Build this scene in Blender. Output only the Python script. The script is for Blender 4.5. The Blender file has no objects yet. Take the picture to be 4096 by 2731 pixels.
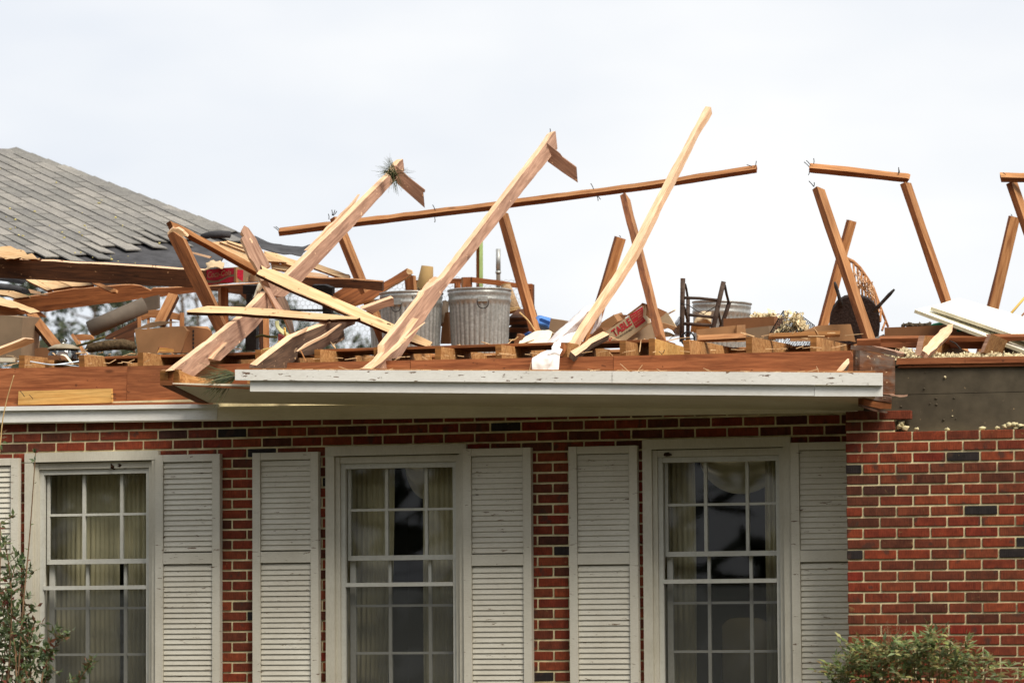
import bpy, bmesh, math, random
from math import radians, sin, cos, pi, sqrt
from mathutils import Vector as V, Matrix, noise
random.seed(7)
S = bpy.context.scene
col = S.collection

# ------------------------------------------------------------------ camera
F = 15000.0; CX, CY = 2048.0, 1365.5            # focal length and centre in photo pixels (4096 wide)
YAW, PITCH, ROLL = radians(16.7), radians(4.45), radians(-.37)
CAM = V((6.9, -23.0, 1.65))
W_ = V((-sin(YAW)*cos(PITCH), cos(YAW)*cos(PITCH), sin(PITCH)))
R_ = V((cos(YAW), sin(YAW), 0)); U_ = R_.cross(W_)
R_, U_ = R_*cos(ROLL)+U_*sin(ROLL), U_*cos(ROLL)-R_*sin(ROLL)
cd = bpy.data.cameras.new('camera'); cam = bpy.data.objects.new('camera', cd); col.objects.link(cam)
cd.lens = F/4096*36; cd.sensor_width = 36; cd.clip_end = 2000; cd.clip_start = .5
M = Matrix((R_, U_, -W_)).transposed().to_4x4(); M.translation = CAM; cam.matrix_world = M
cd.dof.use_dof = True; cd.dof.focus_distance = 24.5; cd.dof.aperture_fstop = 3.6
S.camera = cam
# ------------------------------------------------------------------ world, sun, exposure
SUN = V((.52, -.42, .74)).normalized()
w = bpy.data.worlds.new('World'); S.world = w; w.use_nodes = True
nt = w.node_tree; nt.nodes.clear()
def N(t, ty, **k):
    n = t.nodes.new(ty)
    for a, b in k.items():
        if a in n.inputs: n.inputs[a].default_value = b
        else: setattr(n, a, b)
    return n
out = N(nt, 'ShaderNodeOutputWorld'); mix = N(nt, 'ShaderNodeMixShader'); mix.inputs[0].default_value = .94
b1 = N(nt, 'ShaderNodeBackground', Strength=.08); b2 = N(nt, 'ShaderNodeBackground', Strength=.605)
sky = N(nt, 'ShaderNodeTexSky', sky_type='NISHITA', sun_disc=False, sun_elevation=math.asin(SUN.z), sun_rotation=math.atan2(SUN.x, SUN.y))
tc = N(nt, 'ShaderNodeTexCoord'); mp = N(nt, 'ShaderNodeMapping'); mp.inputs['Scale'].default_value = (1, 1, 2.4); mp.inputs['Location'].default_value = (.33, .1, .42)
nz = N(nt, 'ShaderNodeTexNoise', Scale=6.5, Detail=4.0, Roughness=.48)
rp = N(nt, 'ShaderNodeValToRGB')
e = rp.color_ramp.elements
e[0].position = .40; e[0].color = (.965, .965, .965, 1); e[1].position = .74; e[1].color = (.76, .80, .87, 1)
for a, b in ((tc.outputs['Generated'], mp.inputs[0]), (mp.outputs[0], nz.inputs['Vector']), (nz.outputs[0], rp.inputs[0]), (rp.outputs[0], b2.inputs[0]),
             (sky.outputs[0], b1.inputs[0]), (b1.outputs[0], mix.inputs[1]), (b2.outputs[0], mix.inputs[2]), (mix.outputs[0], out.inputs[0])):
    nt.links.new(a, b)
sl = bpy.data.lights.new('sun', 'SUN'); so = bpy.data.objects.new('sun', sl); col.objects.link(so)
sl.energy = 2.5; sl.angle = radians(26); sl.color = (1, .92, .79)
so.rotation_euler = SUN.to_track_quat('Z', 'Y').to_euler(); so.location = (10, -10, 20)
S.view_settings.view_transform = 'Standard'; S.view_settings.look = 'None'; S.view_settings.exposure = .82; S.view_settings.gamma = 1
S.cycles.use_denoising = True
S.cycles.max_bounces = 6; S.cycles.transparent_max_bounces = 12

# ------------------------------------------------------------------ helpers
def ray(x, y): return R_*(x-CX) - U_*(y-CY) + W_*F
def P(x, y, Y):
    d = ray(x, y); return CAM + d*((Y-CAM.y)/d.y)
def proj(p):
    q = p-CAM; z = q.dot(W_); return CX+F*q.dot(R_)/z, CY-F*q.dot(U_)/z
def onplane(x, y, p0, n):
    d = ray(x, y); return CAM + d*((p0-CAM).dot(n)/d.dot(n))
def crop(x0, y0, s): return lambda *a: [(x0+a[i]/s, y0+a[i+1]/s) for i in range(0, len(a), 2)]
ca = crop(0, 550, 2.614); cb = crop(600, 800, 2.614); cc = crop(0, 950, 2.0913); cdd = crop(600, 1100, 2.614)
ce = crop(1300, 950, 2.614); cg = crop(2000, 950, 2.614); ch = crop(2600, 950, 2.614); ci = crop(3296, 1000, 2.24)
cj = crop(1000, 400, 2.614); ck = crop(1700, 400, 2.613); cl = crop(2300, 350, 2.4125); cm = crop(3196, 600, 2.24)
cn = crop(0, 1100, 4.182); co = crop(950, 1080, 4.182); cp = crop(1350, 1000, 4.182); cq = crop(1900, 1100, 5.2275)
ct = crop(2300, 1150, 4.48); cv = crop(3350, 1250, 3.484); cu = crop(300, 1180, 3.92); cz = crop(780, 1030, 7.84); cx = crop(1950, 1240, 5.88)
cL = crop(0, 1700, 1.521); cM = crop(900, 1600, 1.386); cR = crop(2100, 1600, 1.386); cW = crop(3200, 1400, 1.1786)

def tag(o, label=None, cat=None, group=None, kind=None):
    if label: o['label'] = label
    if cat: o['category'] = cat
    if group: o['group'] = group
    if kind: o['kind'] = kind
    return o
def empty(name, loc, label=None, cat=None, group=None):
    o = bpy.data.objects.new(name, None); col.objects.link(o); o.location = loc; o.empty_display_size = .1
    return tag(o, label, cat, group)
def wm(o):
    m = o.matrix_basis.copy()
    if o.parent: m = wm(o.parent) @ o.matrix_parent_inverse @ m
    return m
def link(o, parent=None, mat=None):
    """link object o whose matrix_basis is its world matrix"""
    col.objects.link(o)
    if parent: o.parent = parent; o.matrix_parent_inverse = wm(parent).inverted()
    return o
def mkobj(name, verts, faces, mats, parent=None, M=None, idx=None, smooth=False):
    me = bpy.data.meshes.new(name); me.from_pydata([tuple(v) for v in verts], [], faces)
    for m in (mats if isinstance(mats, (list, tuple)) else [mats]): me.materials.append(MAT[m])
    if idx: me.polygons.foreach_set('material_index', idx)
    if smooth: me.polygons.foreach_set('use_smooth', [True]*len(me.polygons))
    bm = bmesh.new(); bm.from_mesh(me); bmesh.ops.recalc_face_normals(bm, faces=bm.faces); bm.to_mesh(me); bm.free()
    o = bpy.data.objects.new(name, me)
    if M is not None: o.matrix_basis = M
    return link(o, parent)
def inst(name, me, parent, M):
    o = bpy.data.objects.new(name, me); o.matrix_basis = M; return link(o, parent)
BF = [(0, 3, 2, 1), (4, 5, 6, 7), (0, 1, 5, 4), (1, 2, 6, 5), (2, 3, 7, 6), (3, 0, 4, 7)]
def boxv(x0, x1, y0, y1, z0, z1):
    return [(x0, y0, z0), (x1, y0, z0), (x1, y1, z0), (x0, y1, z0), (x0, y0, z1), (x1, y0, z1), (x1, y1, z1), (x0, y1, z1)]
def boxmesh(name, sx, sy, sz, mat, bev=0):
    bm = bmesh.new(); vs = [bm.verts.new(v) for v in boxv(-sx/2, sx/2, -sy/2, sy/2, -sz/2, sz/2)]
    for f in BF: bm.faces.new([vs[i] for i in f])
    if bev: bmesh.ops.bevel(bm, geom=list(bm.edges), offset=bev, segments=1, affect='EDGES')
    me = bpy.data.meshes.new(name); bm.to_mesh(me); bm.free(); me.materials.append(MAT[mat]); return me
def box(name, x0, x1, y0, y1, z0, z1, mat, parent=None, bev=.003):
    me = boxmesh(name, x1-x0, y1-y0, z1-z0, mat, min(bev, .3*min(x1-x0, y1-y0, z1-z0)))
    return inst(name, me, parent, Matrix.Translation(((x0+x1)/2, (y0+y1)/2, (z0+z1)/2)))
def boxes(name, lst, mat, parent=None):
    vs, fs = [], []
    for b in lst:
        k = len(vs); vs += boxv(*b); fs += [tuple(i+k for i in f) for f in BF]
    return mkobj(name, vs, fs, mat, parent)
def frame(p0, p1, phi):
    """axis a, normal n pointing away from the camera and in-plane s; phi > 0 turns the slab so that its upper narrow side shows"""
    a = (p1-p0).normalized(); v = ((p0+p1)/2-CAM).normalized(); t = v.cross(a).normalized(); vv = a.cross(t).normalized()
    if vv.dot(v) < 0: vv = -vv
    if t.dot(U_) < 0: t = -t
    n = vv*cos(phi) + t*sin(phi); s = n.cross(a)
    return a, n, s
def board(name, poly, A, B, phi=0, thick=.04, mats=('aged', 'fresh'), parent=None, rough=0, edge='top', clamp=None, lab=None, cat=None, grp=None, step=.1):
    """a slab: outline seen in the photo laid on the plane through A-B (photo x, y, depth), turned phi degrees about that axis, with real thickness"""
    phi = -abs(phi) if edge == 'bot' else abs(phi) if edge == 'top' else phi
    p0, p1 = P(*A), P(*B); a, n, s = frame(p0, p1, radians(phi))
    pts = []
    for x, y in poly:
        p = onplane(x, y, p0, n)
        if clamp is not None and p.z < clamp: p = p - s*((p.z-clamp)/s.z) if abs(s.z) > .5 else V((p.x, p.y, clamp))
        pts.append(((p-p0).dot(a), (p-p0).dot(s)))
    return slab(name, pts, p0, a, n, s, thick, mats, parent, rough, edge, lab, cat, grp, step)
def slab(name, pts, p0, a, n, s, thick, mats, parent=None, rough=0, edge='top', lab=None, cat=None, grp=None, step=.1):
    rnd = random.Random(hash(tuple(round(v, 3) for q in pts[:3] for v in q)))
    if rough:
        q = []
        for i, u in enumerate(pts):
            v2 = pts[(i+1) % len(pts)]; L = math.hypot(v2[0]-u[0], v2[1]-u[1]); k = max(1, int(L/step))
            q.append(u)
            for j in range(1, k):
                t = j/k + rnd.uniform(-.25, .25)/k
                q.append((u[0]+(v2[0]-u[0])*t+rnd.gauss(0, rough), u[1]+(v2[1]-u[1])*t+rnd.gauss(0, rough)))
        pts = q
    ar = sum(pts[i][0]*pts[(i+1) % len(pts)][1]-pts[(i+1) % len(pts)][0]*pts[i][1] for i in range(len(pts)))
    if ar < 0: pts = pts[::-1]
    c = (sum(p[0] for p in pts)/len(pts), sum(p[1] for p in pts)/len(pts))
    m = len(pts); k = rough*.6
    vs = [(x-c[0], 0, z-c[1]) for x, z in pts] + [(x-c[0]+rnd.gauss(0, k), thick, z-c[1]+rnd.gauss(0, k)) for x, z in pts]
    fs = [tuple(range(m)), tuple(range(2*m-1, m-1, -1))] + [(i, i+m, (i+1) % m+m, (i+1) % m) for i in range(m)]
    idx = [0, 0]
    for i in range(m):
        dx, dz = pts[(i+1) % m][0]-pts[i][0], pts[(i+1) % m][1]-pts[i][1]
        on = a*dz - s*dx                        # outward normal of a counter-clockwise outline
        idx.append(1 if len(mats) > 1 and (edge == 'all' or (edge == 'top' and on.z > .1*on.length) or (edge == 'bot' and on.z < -.1*on.length)) else 0)
    M = Matrix((a, n, s)).transposed().to_4x4(); M.translation = p0 + a*c[0] + s*c[1]
    o = mkobj(name, vs, fs, list(mats), parent, M, idx)
    tag(o, lab, cat, grp); INFO[o.name] = (p0, a, n, s)
    return o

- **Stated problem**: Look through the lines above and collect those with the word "pixels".

- **The reply**:
Build this scene in Blender. Output only the Python script. The script is for Blender 4.5. The Blender file has no objects yet. Take the picture to be 4096 by 2731 pixels.
F = 15000.0; CX, CY = 2048.0, 1365.5            # focal length and centre in photo pixels (4096 wide)